As a music fan I’m strictly a miserablelist. At least that’s what people tell me when I try to put Faith by The Cure on at parties. If a band has a jangly guitar, echoy vocals, lyrics about death, and can easily be pictured in black and white, then I know they’re going to put a smile on my face. Yet there are times when I re-join the human race’s concept of “happy music”, and I don’t just mean listening to New Order because they used to be Joy Division.
Case in point: Dj/producer Coinz has just released Daft Science: a mash up album of old material from Daft Punk and the Beastie Boys. And it’s awesome. I’m not a huge fan of either band: Daft Punk was always playing at my house my house, thanks to the obsession of the musicians in my family, so they got dull pretty quickly. The Beastie Boys always seemed to close to a novelty band for my liking, don’t get me wrong, I didn’t want Mike D to cut 4 Real into his arm or anything like that, they just didn’t hit the spot for me.

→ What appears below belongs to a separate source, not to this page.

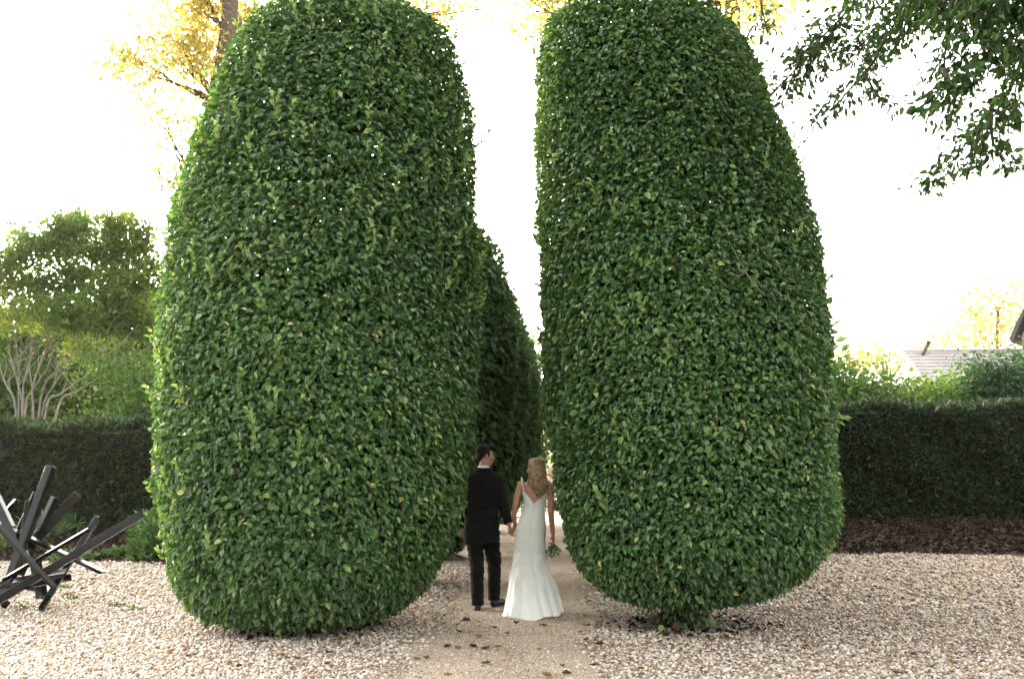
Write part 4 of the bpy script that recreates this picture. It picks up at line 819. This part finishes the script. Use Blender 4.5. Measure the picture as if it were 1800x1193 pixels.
def bride():
    Y = 11.15; O = P(940, 1068, Y); O[2] = .02; K = lambda x, y, z: O + np.array([x, y, z])
    def B(px, py, dy=0.0): return P(px, py, Y + dy)
    Hd = Head(B(941, 823, .03), R(62), R(-3), R(4), .95)
    mb = MB(); head_parts(mb, Hd, .95)
    nb = B(940, 848, .0); mb.tube([Hd((0, -.02, -.05)), Hd((0, -.03, -.10)), nb, nb - [0, 0, .08]], [.045, .044, .05, .07], 12)
    def ring(py, xl, xr, ry, dy=0.0):
        a, b = B(xl, py), B(xr, py); return (a[2], (a[0] + b[0]) / 2, Y + dy, (b[0] - a[0]) / 2, ry)
    tor = [ring(975, 917, 950, .085), ring(935, 911, 957, .115), ring(912, 915, 956, .10), ring(893, 923, 955, .082), ring(876, 922, 959, .088), ring(862, 919, 963, .092), ring(852, 918, 964, .078), ring(846, 925, 957, .06), ring(842, 931, 948, .05)]
    mb.loft(tor, 28, 2.3)
    sl, sr = B(916, 852), B(965, 856)
    mb.ellipsoid(sl, (.048, .05, .048)); mb.ellipsoid(sr, (.048, .05, .048))
    hand_w = HAND + np.array([.055, -.035, .06])
    mb.tube([sl, B(909, 872, -.005), B(906, 889, -.01), B(903, 907, .04), hand_w], [.044, .039, .034, .031, .023], 12)
    wr = B(972, 938, .03); mb.tube([sr, B(968, 876, -.01), B(968, 897, -.02), B(970, 918, .0), wr], [.044, .039, .034, .031, .023], 12)
    hand_parts(mb, hand_w, HAND + np.array([.02, -.01, -.03]) - hand_w, (-.2, 1, .1), (-1, .3, 0), .9)
    hand_parts(mb, wr, (.08, .05, -1), (-.3, -.9, 0), (-1, .1, 0), .9)
    for sx in (-1, 1): mb.tube([K(-.04 + .07 * sx, 0, .92), K(-.03 + .06 * sx, .02, .5), K(.0 + .06 * sx, .0 + .1 * (sx > 0), .10)], [.08, .052, .035], 10); mb.ellipsoid(K(.0 + .06 * sx, .06 + .1 * (sx > 0), .04), (.035, .1, .035))
    me = mb.organic('person', M['skin'], .008, 1); body = mobj('person', me, None, O)
    tag(body, 'bride in a white low backed gown with long blonde hair, walking away', 'person')
    # gown: columns of points from the neckline to the hem
    rows = [(846, 918, 964, .088, 0), (862, 917.5, 964.5, .104, 0), (876, 920, 961, .100, 0), (889, 921.5, 956.5, .094, 0), (905, 916, 957.5, .105, 0), (924, 909, 959, .124, -.01), (951, 906, 957.5, .128, -.01), (972, 904, 958, .125, 0), (995, 901, 962, .135, .0), (1024, 895.5, 974, .19, -.03), (1050, 892, 981, .26, -.08), (1078, 889, 990, .33, -.16)]
    arr = np.array([[*ring(py, a, b, ry, dy)] for py, a, b, ry, dy in rows]); arr = arr[::-1]; zz = arr[:, 0]
    nth, nz = 96, 70; th = np.linspace(0, 2 * np.pi, nth, endpoint=False)
    ztop_back, ztop_side, hemz = B(0, 884)[2], B(0, 868)[2], .025
    # back is -y (th = 3pi/2): V neckline dips there; sides rise to the strap roots
    db = abs(((th - 1.5 * np.pi + np.pi) % (2 * np.pi)) - np.pi)
    ztop = np.where(db < 1.0, ztop_back + (B(0, 861)[2] - ztop_back) * (db / 1.0) ** 1.0, np.where(db < 1.7, B(0, 861)[2] - .02 * np.sin((db - 1.0) / .7 * np.pi), B(0, 862)[2]))
    hem_lift = .02 + .035 * np.clip(np.cos(th), 0, 1) ** 2 + .012 * np.sin(th * 5 + .6)
    V = np.zeros((nz, nth, 3))
    for i in range(nz):
        f = i / (nz - 1); z = hem_lift + (ztop - hem_lift) * f ** 1.0
        cx = np.interp(z, zz, arr[:, 1]); cyv = np.interp(z, zz, arr[:, 2]); rx = np.interp(z, zz, arr[:, 3]); ry = np.interp(z, zz, arr[:, 4])
        fl = np.clip((.62 - z) / .6, 0, 1) ** 1.15
        fold = 1 + fl * (.16 * (np.abs(np.cos(th * 4.5 + .5)) ** .8 - .6) + .05 * np.cos(th * 10 - 1.2 + z * 2.5)) + .012 * np.exp(-((z - .78) / .12) ** 2) * np.sin(z * 60 + th * 2)
        dth = ((th - 1.5 * np.pi + np.pi) % (2 * np.pi)) - np.pi; cr = 0
        for a0, sl_, d0, w0, ztp in ((-.95, .10, .085, .085, .72), (-.42, .06, .06, .06, .66), (.30, -.12, .08, .07, .80), (.78, -.05, .09, .085, .62), (1.35, .0, .07, .1, .5), (-1.5, .0, .07, .1, .5)):
            cr = cr + d0 * np.exp(-((dth - a0 - sl_ * (z - .3) * 3) / w0) ** 2) * np.clip((ztp - z) / .3, 0, 1)
        fold = fold - cr
        gath = 1 + .03 * np.exp(-((z - .40) / .12) ** 2) * np.cos(th * 11 + z * 22) + .012 * np.exp(-((z - .66) / .16) ** 2) * np.cos(th * 5 - z * 34)
        V[i, :, 0] = cx + rx * fold * gath * np.cos(th); V[i, :, 1] = cyv + ry * fold * gath * np.sin(th); V[i, :, 2] = z
    Fs = [(i * nth + j, i * nth + (j + 1) % nth, (i + 1) * nth + (j + 1) % nth, (i + 1) * nth + j) for i in range(nz - 1) for j in range(nth)]
    mb = MB(); mb.add(V.reshape(-1, 3), Fs); gown = mb.build('gown', M['satin'], body)
    wrinkle(gown.data, .010, 5.5, (1.4, 1.4, .35), lambda c: min(1, max(0, (.75 - c.z) / .5)))
    wrinkle(gown.data, .004, 9, (1, 1, 1.6), lambda c: math.exp(-((c.z - .62) / .22) ** 2))
    sm = gown.modifiers.new('thickness', 'SOLIDIFY'); sm.thickness = .005; sm.offset = 1
    # hem lining, straps, neckline edge, back seam
    hv = V[0]; mb = MB(); mb.add(np.concatenate([hv * [1, 1, 1] + [0, 0, .004], np.stack([hv[:, 0] * .93 + O[0] * .07, hv[:, 1] * .93 + (Y - .1) * .07, hv[:, 2] * .25], 1)]), [(j, (j + 1) % nth, nth + (j + 1) % nth, nth + j) for j in range(nth)]); mb.build('hem_lining', M['hem'], gown)
    def band(pts, w_, name='strap'):
        pts = np.array(pts, float); k = len(pts); d = unit(np.gradient(pts, axis=0)); out = unit(pts - np.array([O[0] - .0, Y, 0]) * [1, 1, 0] - pts * [0, 0, 1] + np.array([0, 0, .02]))
        s = unit(np.cross(d, out)); V = []
        for i in range(k): V += [pts[i] - s[i] * w_ / 2, pts[i] + s[i] * w_ / 2, pts[i] + s[i] * w_ / 2 + out[i] * .006, pts[i] - s[i] * w_ / 2 + out[i] * .006]
        Fs = [(i * 4 + j, i * 4 + (j + 1) % 4, i * 4 + 4 + (j + 1) % 4, i * 4 + 4 + j) for i in range(k - 1) for j in range(4)] + [(0, 3, 2, 1), ((k - 1) * 4, (k - 1) * 4 + 1, (k - 1) * 4 + 2, (k - 1) * 4 + 3)]
        m2 = MB(); m2.add(V, Fs); m2.build(name, M['satin'], gown)
    def edge_pt(dth):     # neckline point at angle from the back centre
        j = int(round(((1.5 * math.pi + dth) % (2 * math.pi)) / (2 * math.pi) * nth)) % nth; return V[-1, j]
    for sg, top in ((-1, B(917, 841, 0)), (1, B(963, 845, 0))):
        e = edge_pt(.95 * sg); mid = (e + top) / 2 + np.array([.004 * sg, -.035, .012]); f = edge_pt(2.2 * sg)
        band([e + [0, .0, -.03], e + [0, -.006, 0], mid, top + [0, -.03, .008], top + [0, .01, .012], (top + f) / 2 + [0, .05, .03], f + [0, .004, 0]], .020)
    band([edge_pt(d) + [0, 0, -.004] for d in np.linspace(-.95, .95, 23)], .016, 'neckline_edge')
    jb = int(round(.75 * nth)); band([V[i, jb] + [0, -.004, 0] for i in range(nz - 1, 20, -3)], .004, 'back_seam')
    iw = int(np.argmin(abs(V[:, jb, 2] - B(0, 892)[2]))); band([V[iw, (jb + q) % nth] + [0, -.002, 0] for q in range(-22, 23, 2)], .010, 'waist_seam')
    for i in range(nz - 3, 36, -2):
        m2 = MB(); m2.ellipsoid(V[i, jb] + [0, -.010, 0], (.006, .004, .006), None, 8, 5); m2.build('button', M['satin'], gown)
    # long wavy hair
    mb = MB()
    def E(c, r): mb.ellipsoid(Hd(c), np.array(r) * .95, Hd.R)
    E((0, -.028, .050), (.081, .100, .080)); E((0, -.075, .0), (.070, .045, .085))
    tips = []
    for j in range(84):
        u = rng.uniform(-1, 1); v = rng.random(); ang = u * 1.75
        a = Hd((.078 * math.sin(ang), -.03 - .088 * math.cos(ang) * .9, .10 - .13 * v * (1 - .25 * math.cos(ang))))
        end = B(949 + 12.5 * u + rng.normal(0, 2.0), 868 - 12 * abs(u) + rng.normal(0, 5), -.115 + .02 * rng.normal())
        ph = rng.uniform(0, 6.28); pts = []
        mid1 = Hd((.075 * math.sin(ang) * 1.02, -.05 - .075 * math.cos(ang), -.06)); mid2 = B(946 + 17 * u, 846 + 3 * rng.normal(), -.10 - .025 * (1 - abs(u)))
        key = np.array([a, mid1, mid2, end])
        for s_ in np.linspace(0, 3, 16):
            i_ = min(int(s_), 2); f = s_ - i_; f2 = f * f * (3 - 2 * f) * .4 + f * .6; q = key[i_] * (1 - f2) + key[i_ + 1] * f2; am = .011 * min(1, s_ / 1.4)
            pts.append(q + np.array([am * math.sin(s_ * 4.2 + ph * .5), am * .6 * math.cos(s_ * 4.2 + ph), 0]))
        mb.tube(pts, np.concatenate([np.full(11, .0125), np.linspace(.012, .004, 5)]), 6)
    for k in (-1, 1):        # locks framing the face
        for j in range(5): mb.tube([Hd((.03 * k, .05 - j * .01, .115)), Hd((.07 * k, .045 - j * .015, .05)), Hd((.08 * k, .01 - j * .012, -.04)), Hd((.085 * k, -.02 - j * .01, -.13))], [.012, .014, .013, .008], 6)
    mobj('hair', mb.organic('hair', M['blonde'], .0045, 0), body)
    for k in (-1, 1): mb = MB(); mb.ellipsoid(Hd((.030 * k, .082, .002)), (.010, .009, .006), Hd.R); mb.build('eye', M['eye'], body)
    return wr
WR = bride()
# bouquet hanging upside down from her free hand
def bouquet():
    c = WR + np.array([.008, .01, -.085]); root = empty('bouquet', tuple(c - [0, 0, .17])); tag(root, 'small green posy hanging from the bride\'s free hand', 'bouquet')
    n = 16
    for j in range(n):
        a_ = rng.uniform(0, 6.28); s = rng.uniform(.2, 1); e = c + np.array([.12 * s * math.cos(a_), .08 * s * math.sin(a_), -.16 + .06 * s]); mb = MB(); mb.tube([c + [0, 0, .05], c - [0, 0, .02], e], [.0035, .0035, .0025], 5); st = mb.build('stem', M['bouquet'], root)
        k = 7; t = np.linspace(.25, 1, k)[:, None]; p = c * (1 - t) + e * t; d = unit(np.repeat((e - c)[None], k, 0) + rnd(k, .06))
        L = rng.uniform(.03, .055, k); m_ = leaves_mesh('leaf', p, d + rnd(k, .35), rnd(k, .6) + np.array([0, -1, 0]), L, L * .26, rng.random(k), M['bouquet'], .2); mobj('leaf', m_, root)
    for j in range(4):
        q = c + np.array([rng.normal(0, .03), rng.normal(0, .03), -.15]); m_ = 24; d = unit(rng.normal(0, 1, (m_, 3))); mobj('flower', leaves_mesh('flower', q + d * .008, d, d + rnd(m_, .5), np.full(m_, .016), np.full(m_, .014), rng.random(m_), M['cream_flower'], .1), root)
bouquet()

# ------------------------------------------------------------------ haze volume added, mostly to imitate lens flare
mb = MB(); mb.box((-620, -80, -1.1), (620, 1120, 16.5)); hz = mb.build('haze', M['glass'], None, False)
hm = bpy.data.materials.new('flare_haze'); hm.use_nodes = True; hn = hm.node_tree; hn.nodes.clear()
pv = hn.nodes.new('ShaderNodeVolumePrincipled'); pv.inputs['Color'].default_value = (1.0, .96, .90, 1); pv.inputs['Density'].default_value = .00014; pv.inputs['Anisotropy'].default_value = .35
ho = hn.nodes.new('ShaderNodeOutputMaterial'); hn.links.new(pv.outputs[0], ho.inputs['Volume'])
hz.data.materials.clear(); hz.data.materials.append(hm); tag(hz, 'pale haze added mostly to imitate lens flare', 'haze', None, 'stuff')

Which is why this album has surprised me more than anyone. Taking Daft Punk’s beats, and putting the Beastie Boys rhymes over it seems like the kind of genius move that should have been done well before this (it actually has, for some reason Coinz has been sitting on this album for two years).
Running at eight tracks of dance-rap greatness, Daft Science is a welcome distraction in these dark times and, for a while at least, made me popular at parties.